A non-contact monitoring method for grout diffusion in cover layers, based on transparent soil materials and stable slurry, has been developed. Based on digital image technology, this method allows for real-time monitoring of grout diffusion patterns. This visual testing approach overcomes the limitations of traditional contact-based methods and provides significant advantages for continuous observation and dynamic characterization of grout diffusion morphology throughout the grouting process.

(3)

Based on a self-developed transparent soil visual grouting model device, a stepwise pressure grouting test was conducted to investigate the slurry diffusion morphology and the velocity field distribution characteristics of transparent soil under varying grouting pressures. Preliminary observations indicated that the splitting of the formation was accompanied by a compaction process during the grouting procedure. This device provides a valuable reference for the design of similar cover layer grouting test systems and for further research on visualized slurry diffusion.

(4)

In this transparent soil test, the grouting experiment was carried out under the condition of a large scale. The stable grout was used to implement single-hole pressure grouting, and the diffusion law of grout under the condition of step pressure was obtained.
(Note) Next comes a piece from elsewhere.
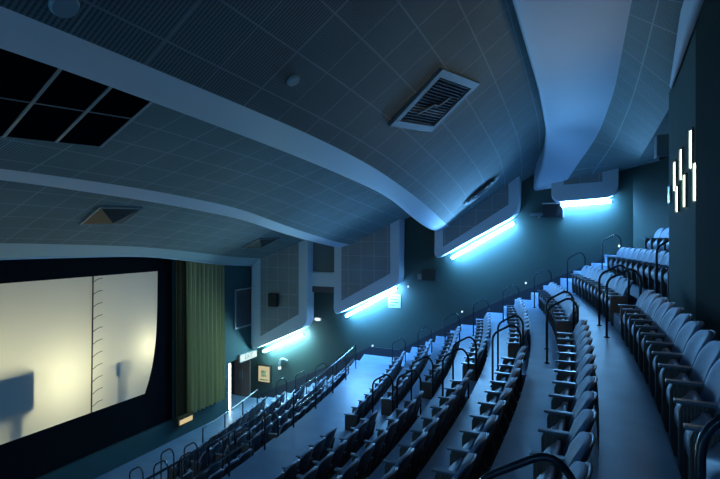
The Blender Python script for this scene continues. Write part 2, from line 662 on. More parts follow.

In view of the fact that multiple rows of porous grouting are mostly used in the grouting project of the overburden, based on this study, porous grouting tests can be carried out in the future by improving the structural strength and sealing performance of the model box, and the influence mechanism of pore sequence on the slurry diffusion behavior can be discussed in depth, so as to provide a reference for the formulation of the construction sequence and pressure control strategy of porous grouting.